Even when Forestry Corp has been fined for illegal logging and not abiding by their own rules and regulations, it takes years for these breaches to be finalised and for the public to be informed. Not surprisingly these illegal activities are discovered by forest activists at great personal cost, and not government authorities. This is probably why governments go to great lengths to keep those ‘types’ out of OUR public native forests. Those ‘types’ are treated as criminals, while the real criminals are protected by governments we elect.
Facts are: 43 species now have 50 per cent or less of their pre-1788 habitat remaining and nine species have 30 per cent or less; koalas, black cockatoos and quolls are among the most impacted. It is the bigger trees that have the most nectar, browsing, invertebrates and stability for nesting and roosting, and it is not until they are over 120 years old they begin to develop the hollows in their branches and trunks that seventy species (28 per cent) of vertebrates in north-east NSW rely upon for dens, nests and roosts, and not till they are over 220 years old do the hollows get big enough for larger animals. Animals that rely upon the resources provided by older trees are becoming increasingly endangered as their foods and homes are lost, populations decline and social systems collapse. Imagine if someone came and smashed half of your house down, while you were in it?

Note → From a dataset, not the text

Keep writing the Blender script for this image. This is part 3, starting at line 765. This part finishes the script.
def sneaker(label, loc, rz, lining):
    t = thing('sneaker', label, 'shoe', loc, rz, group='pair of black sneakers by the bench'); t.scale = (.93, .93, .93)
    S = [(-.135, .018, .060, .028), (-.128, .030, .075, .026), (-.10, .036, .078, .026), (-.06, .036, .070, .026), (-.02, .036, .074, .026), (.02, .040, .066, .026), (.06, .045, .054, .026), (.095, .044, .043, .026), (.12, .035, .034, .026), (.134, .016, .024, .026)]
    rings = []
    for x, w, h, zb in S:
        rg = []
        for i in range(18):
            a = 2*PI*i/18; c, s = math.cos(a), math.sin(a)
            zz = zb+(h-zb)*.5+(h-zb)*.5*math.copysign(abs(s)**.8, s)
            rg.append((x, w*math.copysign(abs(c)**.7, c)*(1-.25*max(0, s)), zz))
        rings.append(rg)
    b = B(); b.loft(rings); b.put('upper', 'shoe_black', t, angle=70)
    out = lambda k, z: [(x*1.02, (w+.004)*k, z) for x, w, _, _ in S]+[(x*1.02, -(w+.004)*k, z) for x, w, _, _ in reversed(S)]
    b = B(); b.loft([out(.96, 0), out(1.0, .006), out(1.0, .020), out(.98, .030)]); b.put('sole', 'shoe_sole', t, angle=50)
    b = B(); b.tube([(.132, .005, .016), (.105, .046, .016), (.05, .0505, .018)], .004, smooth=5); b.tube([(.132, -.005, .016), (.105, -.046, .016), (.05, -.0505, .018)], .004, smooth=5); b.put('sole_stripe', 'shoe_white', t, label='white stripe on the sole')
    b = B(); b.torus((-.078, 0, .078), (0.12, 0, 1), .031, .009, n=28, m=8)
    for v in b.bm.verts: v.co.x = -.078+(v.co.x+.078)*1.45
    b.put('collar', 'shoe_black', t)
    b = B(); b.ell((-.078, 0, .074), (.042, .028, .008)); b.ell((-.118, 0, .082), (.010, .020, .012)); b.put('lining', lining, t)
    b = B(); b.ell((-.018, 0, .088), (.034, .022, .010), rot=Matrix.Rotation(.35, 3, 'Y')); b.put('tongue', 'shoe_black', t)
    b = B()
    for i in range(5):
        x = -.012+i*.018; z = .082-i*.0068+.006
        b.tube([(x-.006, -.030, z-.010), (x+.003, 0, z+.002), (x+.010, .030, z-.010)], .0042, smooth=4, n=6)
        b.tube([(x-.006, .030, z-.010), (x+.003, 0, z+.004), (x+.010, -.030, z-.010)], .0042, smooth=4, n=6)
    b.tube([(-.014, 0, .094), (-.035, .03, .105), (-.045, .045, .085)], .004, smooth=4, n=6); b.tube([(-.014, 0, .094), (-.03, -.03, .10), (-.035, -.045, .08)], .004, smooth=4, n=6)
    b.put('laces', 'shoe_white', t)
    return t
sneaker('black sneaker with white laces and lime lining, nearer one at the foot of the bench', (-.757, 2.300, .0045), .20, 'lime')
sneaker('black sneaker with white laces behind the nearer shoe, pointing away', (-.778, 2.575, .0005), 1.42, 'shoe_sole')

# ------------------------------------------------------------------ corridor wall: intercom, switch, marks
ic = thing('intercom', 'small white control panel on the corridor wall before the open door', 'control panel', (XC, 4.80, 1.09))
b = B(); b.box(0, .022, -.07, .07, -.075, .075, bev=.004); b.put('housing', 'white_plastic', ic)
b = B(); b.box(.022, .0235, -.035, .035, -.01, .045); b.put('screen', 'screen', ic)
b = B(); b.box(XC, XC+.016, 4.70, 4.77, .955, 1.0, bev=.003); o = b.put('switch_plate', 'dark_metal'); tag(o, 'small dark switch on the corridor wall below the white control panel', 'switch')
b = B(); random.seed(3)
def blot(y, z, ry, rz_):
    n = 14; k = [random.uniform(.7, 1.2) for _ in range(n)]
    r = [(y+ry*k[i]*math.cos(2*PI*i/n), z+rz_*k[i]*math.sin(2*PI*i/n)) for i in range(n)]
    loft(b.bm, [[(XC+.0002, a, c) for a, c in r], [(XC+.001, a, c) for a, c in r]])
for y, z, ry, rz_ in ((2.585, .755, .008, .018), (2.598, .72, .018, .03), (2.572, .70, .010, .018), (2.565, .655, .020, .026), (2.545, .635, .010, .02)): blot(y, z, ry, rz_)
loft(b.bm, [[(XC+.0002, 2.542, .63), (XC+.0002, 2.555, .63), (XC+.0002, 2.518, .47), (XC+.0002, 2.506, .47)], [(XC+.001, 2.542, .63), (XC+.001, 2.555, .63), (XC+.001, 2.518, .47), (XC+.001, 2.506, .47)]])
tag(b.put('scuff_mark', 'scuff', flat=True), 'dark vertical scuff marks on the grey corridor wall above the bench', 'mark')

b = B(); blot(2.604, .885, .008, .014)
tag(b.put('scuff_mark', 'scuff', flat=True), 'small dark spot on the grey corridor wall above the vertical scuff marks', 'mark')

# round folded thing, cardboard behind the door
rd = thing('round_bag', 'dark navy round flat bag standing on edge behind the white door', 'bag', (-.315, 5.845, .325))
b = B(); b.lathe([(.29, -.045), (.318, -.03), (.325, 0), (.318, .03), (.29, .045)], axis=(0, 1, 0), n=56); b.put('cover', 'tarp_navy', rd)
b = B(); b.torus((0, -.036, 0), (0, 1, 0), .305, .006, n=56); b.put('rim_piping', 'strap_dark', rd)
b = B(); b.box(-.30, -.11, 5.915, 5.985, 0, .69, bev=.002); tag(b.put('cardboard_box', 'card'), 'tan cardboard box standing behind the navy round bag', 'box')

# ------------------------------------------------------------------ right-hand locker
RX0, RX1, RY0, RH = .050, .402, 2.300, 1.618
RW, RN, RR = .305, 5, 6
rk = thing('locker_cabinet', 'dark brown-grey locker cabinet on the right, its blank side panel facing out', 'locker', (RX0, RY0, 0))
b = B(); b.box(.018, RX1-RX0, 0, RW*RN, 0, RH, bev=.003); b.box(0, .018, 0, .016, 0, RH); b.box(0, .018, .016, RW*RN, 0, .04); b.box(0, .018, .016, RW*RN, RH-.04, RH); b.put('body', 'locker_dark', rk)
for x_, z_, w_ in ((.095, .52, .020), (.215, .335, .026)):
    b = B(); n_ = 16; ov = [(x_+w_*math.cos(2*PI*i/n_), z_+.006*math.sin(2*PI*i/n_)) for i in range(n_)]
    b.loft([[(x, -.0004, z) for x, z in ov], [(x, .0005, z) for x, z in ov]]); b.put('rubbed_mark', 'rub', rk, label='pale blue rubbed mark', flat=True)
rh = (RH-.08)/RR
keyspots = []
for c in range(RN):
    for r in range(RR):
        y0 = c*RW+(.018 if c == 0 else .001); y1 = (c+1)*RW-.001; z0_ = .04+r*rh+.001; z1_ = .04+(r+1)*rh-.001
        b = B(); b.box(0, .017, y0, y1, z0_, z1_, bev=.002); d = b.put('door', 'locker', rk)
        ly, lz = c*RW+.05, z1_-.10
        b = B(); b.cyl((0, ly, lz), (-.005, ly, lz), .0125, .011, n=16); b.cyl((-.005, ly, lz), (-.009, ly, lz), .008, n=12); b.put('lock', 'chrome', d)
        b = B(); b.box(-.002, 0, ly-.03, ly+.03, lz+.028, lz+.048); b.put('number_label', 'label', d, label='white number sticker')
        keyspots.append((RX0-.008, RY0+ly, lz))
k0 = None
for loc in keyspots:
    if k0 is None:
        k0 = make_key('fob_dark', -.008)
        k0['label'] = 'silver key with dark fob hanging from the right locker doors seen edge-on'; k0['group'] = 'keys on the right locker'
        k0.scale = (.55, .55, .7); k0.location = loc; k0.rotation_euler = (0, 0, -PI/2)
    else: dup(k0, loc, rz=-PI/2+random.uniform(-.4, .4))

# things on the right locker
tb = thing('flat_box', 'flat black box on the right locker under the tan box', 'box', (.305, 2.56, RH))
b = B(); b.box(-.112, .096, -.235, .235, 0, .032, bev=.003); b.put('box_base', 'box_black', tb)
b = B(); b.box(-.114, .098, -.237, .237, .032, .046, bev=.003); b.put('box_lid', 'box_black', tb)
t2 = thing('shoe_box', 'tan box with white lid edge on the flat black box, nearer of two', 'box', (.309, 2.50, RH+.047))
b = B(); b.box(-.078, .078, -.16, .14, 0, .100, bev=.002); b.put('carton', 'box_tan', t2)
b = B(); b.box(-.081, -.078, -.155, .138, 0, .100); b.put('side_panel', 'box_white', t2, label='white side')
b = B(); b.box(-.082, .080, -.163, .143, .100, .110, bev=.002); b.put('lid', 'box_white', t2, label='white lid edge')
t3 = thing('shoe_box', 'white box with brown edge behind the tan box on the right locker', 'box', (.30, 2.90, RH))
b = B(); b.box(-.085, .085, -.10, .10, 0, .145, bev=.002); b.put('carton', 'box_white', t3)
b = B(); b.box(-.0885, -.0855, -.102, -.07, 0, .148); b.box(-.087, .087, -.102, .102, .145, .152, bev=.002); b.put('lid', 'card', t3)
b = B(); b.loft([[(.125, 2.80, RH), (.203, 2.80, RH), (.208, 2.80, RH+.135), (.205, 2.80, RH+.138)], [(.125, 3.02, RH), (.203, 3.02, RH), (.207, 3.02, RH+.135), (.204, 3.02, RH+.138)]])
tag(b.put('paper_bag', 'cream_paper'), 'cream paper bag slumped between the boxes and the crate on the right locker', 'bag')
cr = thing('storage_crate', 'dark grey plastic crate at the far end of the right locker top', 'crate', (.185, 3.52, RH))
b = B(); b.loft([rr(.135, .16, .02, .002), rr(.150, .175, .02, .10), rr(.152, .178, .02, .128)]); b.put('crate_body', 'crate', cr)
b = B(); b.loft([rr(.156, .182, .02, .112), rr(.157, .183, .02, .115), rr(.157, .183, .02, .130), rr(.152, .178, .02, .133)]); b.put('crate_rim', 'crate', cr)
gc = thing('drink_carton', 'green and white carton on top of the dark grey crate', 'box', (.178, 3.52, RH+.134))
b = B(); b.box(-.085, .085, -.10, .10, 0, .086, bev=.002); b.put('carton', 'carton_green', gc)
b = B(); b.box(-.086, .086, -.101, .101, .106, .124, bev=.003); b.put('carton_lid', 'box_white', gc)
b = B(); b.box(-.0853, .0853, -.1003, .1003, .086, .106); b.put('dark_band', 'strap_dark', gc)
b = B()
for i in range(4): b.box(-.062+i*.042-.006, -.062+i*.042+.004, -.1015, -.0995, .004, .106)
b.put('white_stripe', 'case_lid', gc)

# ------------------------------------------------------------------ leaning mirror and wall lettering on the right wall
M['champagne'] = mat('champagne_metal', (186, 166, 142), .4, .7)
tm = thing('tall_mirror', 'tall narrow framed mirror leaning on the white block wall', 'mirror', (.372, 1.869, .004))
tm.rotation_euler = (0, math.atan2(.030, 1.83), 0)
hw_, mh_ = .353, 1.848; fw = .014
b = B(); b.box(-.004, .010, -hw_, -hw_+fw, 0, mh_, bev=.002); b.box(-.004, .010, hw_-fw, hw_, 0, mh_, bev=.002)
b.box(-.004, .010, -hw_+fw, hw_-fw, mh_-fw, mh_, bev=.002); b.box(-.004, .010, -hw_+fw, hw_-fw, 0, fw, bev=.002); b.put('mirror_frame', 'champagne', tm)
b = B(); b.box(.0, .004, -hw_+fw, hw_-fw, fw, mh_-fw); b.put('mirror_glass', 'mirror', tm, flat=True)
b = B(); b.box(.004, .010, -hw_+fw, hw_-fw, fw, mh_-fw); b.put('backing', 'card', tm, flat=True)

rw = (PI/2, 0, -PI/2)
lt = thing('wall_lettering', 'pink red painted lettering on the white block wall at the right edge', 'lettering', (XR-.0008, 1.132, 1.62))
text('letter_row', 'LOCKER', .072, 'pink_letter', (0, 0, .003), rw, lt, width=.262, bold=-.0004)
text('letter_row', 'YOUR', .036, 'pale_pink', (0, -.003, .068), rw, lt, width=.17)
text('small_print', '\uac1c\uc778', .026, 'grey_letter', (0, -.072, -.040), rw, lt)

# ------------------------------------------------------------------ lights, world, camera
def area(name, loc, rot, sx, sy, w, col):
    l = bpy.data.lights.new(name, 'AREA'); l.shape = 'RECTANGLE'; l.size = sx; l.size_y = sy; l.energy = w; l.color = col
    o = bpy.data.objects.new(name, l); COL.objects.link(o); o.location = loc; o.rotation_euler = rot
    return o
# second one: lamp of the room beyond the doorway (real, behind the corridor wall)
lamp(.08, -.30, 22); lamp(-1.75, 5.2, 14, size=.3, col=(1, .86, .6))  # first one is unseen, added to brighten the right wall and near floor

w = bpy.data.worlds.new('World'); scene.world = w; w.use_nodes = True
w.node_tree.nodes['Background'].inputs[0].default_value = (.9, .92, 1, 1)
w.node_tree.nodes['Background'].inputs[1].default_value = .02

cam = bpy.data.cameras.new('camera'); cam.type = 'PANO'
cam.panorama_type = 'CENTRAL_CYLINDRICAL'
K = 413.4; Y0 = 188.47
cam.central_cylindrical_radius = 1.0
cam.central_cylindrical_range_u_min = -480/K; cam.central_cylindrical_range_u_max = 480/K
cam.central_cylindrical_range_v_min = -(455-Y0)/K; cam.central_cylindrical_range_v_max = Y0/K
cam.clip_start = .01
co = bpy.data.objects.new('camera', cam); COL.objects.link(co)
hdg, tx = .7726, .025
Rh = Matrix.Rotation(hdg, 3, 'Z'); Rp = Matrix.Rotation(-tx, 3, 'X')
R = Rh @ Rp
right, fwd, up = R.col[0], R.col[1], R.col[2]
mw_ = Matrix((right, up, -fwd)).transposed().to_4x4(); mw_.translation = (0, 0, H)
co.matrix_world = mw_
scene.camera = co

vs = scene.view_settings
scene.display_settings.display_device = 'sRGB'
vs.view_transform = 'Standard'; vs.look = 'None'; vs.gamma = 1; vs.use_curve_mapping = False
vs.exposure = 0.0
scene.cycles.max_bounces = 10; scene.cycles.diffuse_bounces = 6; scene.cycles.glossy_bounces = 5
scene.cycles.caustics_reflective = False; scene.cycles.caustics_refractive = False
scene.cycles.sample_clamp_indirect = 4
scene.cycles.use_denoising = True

This breaks my already shattered heart and still the madness continues. As we speak, Forestry Corp is bashing on our premier’s door and demanding that he listen to them and NOT the people who elected him. In the past two years the logging industry made a loss of $30 million. Over the past ten years governments have graciously provided this unsustainable logging giant with over $250 million of subsidies, thanks to the NSW taxpayers. I despair and I’m not a koala, thankfully.